Why this update matters for investors
- Profit growth with flat revenue shows cost actions are working – at least £5.0 million profit is a clean step up from £4.4 million.
- Cash generation is robust – net cash of ~£9.8 million provides resilience and optionality.
- US growth re-accelerated in H2 – tariff noise eased and surcharges helped protect economics.
- Licensing is doing the heavy lifting on cash, even if IFRS timing mutes the reported line.
- DTC is scaling quickly from a low base and could become a more meaningful growth lever.
- UK remains a headwind – recovery there is not in the numbers yet.
Outlook and what to watch into full-year results
Management sees “increasing momentum” into the new year, particularly in the US, manufacturing and DTC, while UK trading remains subdued. The brand portfolio, archive and cash position are highlighted as strategic strengths. Full-year results are expected in late April 2026.
Key things to monitor
- US trajectory and tariff backdrop – underlying growth excluding surcharges is the purer read.

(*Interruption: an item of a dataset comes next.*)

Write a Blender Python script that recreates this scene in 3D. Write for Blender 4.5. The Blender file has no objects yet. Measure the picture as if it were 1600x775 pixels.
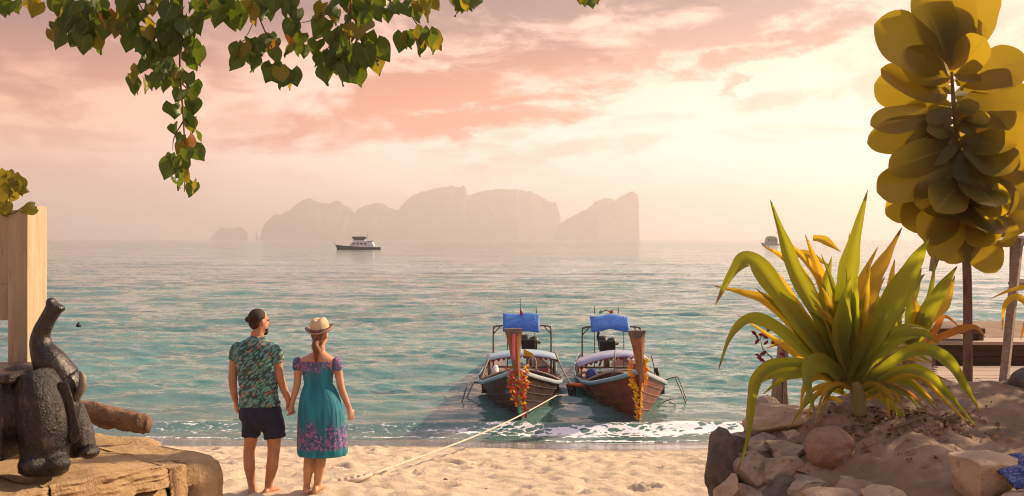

- Licensing pipeline – renewals and new signings that support underlying cash flow.
- DTC contribution – revenue growth and any commentary on margins and repeat customer behaviour.
- Manufacturing profitability – sustaining break-even or better after the H2 improvement.
- Cash and working capital – whether inventory reductions and capex discipline continue.
Bottom line: a disciplined step forward
This is a tidy update from Sanderson Design Group. Profit is up meaningfully, cash is up materially, and the growth levers – US, licensing, and DTC – are turning. The UK remains tough and reported licensing is noisy due to IFRS timing, but the direction of travel looks constructive.
If management can carry H2 momentum into FY2027 while keeping a tight grip on costs, there is room for further profit progress. We will get the fuller picture with detailed numbers and margins in late April.